An die Stelle der Zuversicht tritt bei den ehemaligen Beschäftigten und ihren Unterstützer*innen bald Irritation und Ernüchterung. Am Ende fließen auch ein paar Tränen. Zwar weist der zuständige Richter die fristlosen Kündigungen ab, sie seien zu allgemein gehalten und ließen kein individuelles Schuldverhalten der Beschäftigten erkennen.
Allerdings stellt er in Aussicht, dass er im Falle eines Urteilsspruches die ordentlichen Kündigungen wohl als wirksam erachten würde. Wohl auch deshalb stimmen die ehemaligen Beschäftigten zu, die Kündigung unter Zahlung einer Abfindung anzuerkennen. Einen solchen Vergleich hatte der Asta bereits angeboten. Am Dienstag wird er zwischen dem neuen Vorstand und den ehemaligen Mitarbeiter*innen geschlossen.
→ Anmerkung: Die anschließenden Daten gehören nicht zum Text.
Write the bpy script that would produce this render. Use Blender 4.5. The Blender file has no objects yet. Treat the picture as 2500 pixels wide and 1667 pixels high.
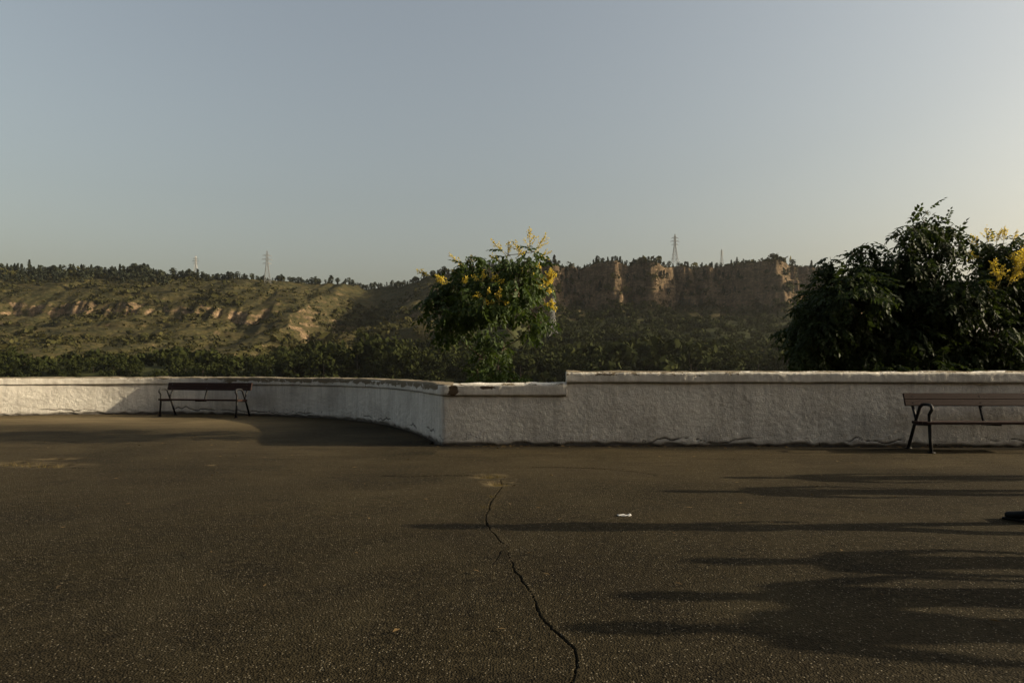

Die Arbeitsverhältnisse endeten somit am 31. Januar 2025. Gehälter, die die Beschäftigten für diesen Zeitraum noch nicht erhalten haben, werden nachgezahlt. Abhängig vom Monatsgehalt und der Beschäftigungsdauer zahlt der Asta zwischen 4000 und 6500 Euro pro Gekündigtem. Da das Geld noch vom Studierendenparlament offiziell freigegeben werden muss, räumt sich der Asta eine Widerrufsfrist von zwei Wochen ein.
Mit Blick auf die »überdurchschnittlichen Abfindungszahlungen« spricht Rechtsanwalt Jörg Schindler, der die Asta-Beschäftigten vertritt, am Mittwoch von einem »Teilerfolg«. Indes geht es in dem Konflikt nicht allein um Kündigungen. Da der Asta nicht mehr als zehn Beschäftigte umfasste, greift der gesetzliche Kündigungsschutz nicht. Kündigungen können somit ohne Begründung erfolgen. Allerdings ist strittig, ob nicht der Personalrat des Asta hätte angehört werden müssen. Die Rechtsdezernentin der Universität Potsdam war auf eine Anfrage des Asta zu der Ansicht gelangt, dass der Asta nicht personalratsfähig sei. Der Asta stelle keine Dienststelle des Landes dar, da er über keine*n Leiter*in mit eigenem Entscheidungsspielraum in bedeutenden personellen, sozialen und organisatorischen Angelegenheiten verfüge.
»Sollten am Ende der Asta und die Uni vom Gericht recht bekommen, wäre eine Lücke in der Mitbestimmung ausgemacht.«
Jörg Schindler Rechtsanwalt
Der Richter schien am Dienstag dieser Argumentation zu folgen. Rechtsanwalt Schindler hätte diesbezüglich eine andere Einschätzung erwartet. »Zum einen wäre aus meiner Perspektive ein Personalrat, mit dem der Asta tatsächlich knapp ein Jahr zusammengearbeitet hat, solange existent, bis ein Gericht dies anders beurteilt hätte. Das war zum Zeitpunkt der Kündigungen nicht der Fall«, sagt Schindler. Zum Problem der Personalratsfähigkeit der Allgemeinen Studierendenausschüsse gebe es unterschiedliche Auffassungen. »Sollten am Ende der Asta und die Uni vom Gericht recht bekommen, wäre eine Lücke in der Mitbestimmung ausgemacht.«
Auch Schindler hat sich eine Widerrufsfrist eingeräumt. Er will mit den Gekündigten beraten, ob man es nicht doch auf ein Urteil ankommen lässt und dann in die zweite Instanz geht. Eine rechtliche Klärung wäre auch vor dem Hintergrund wichtig, »den eventuellen Missstand anschließend politisch korrigieren zu können«, sagt Schindler.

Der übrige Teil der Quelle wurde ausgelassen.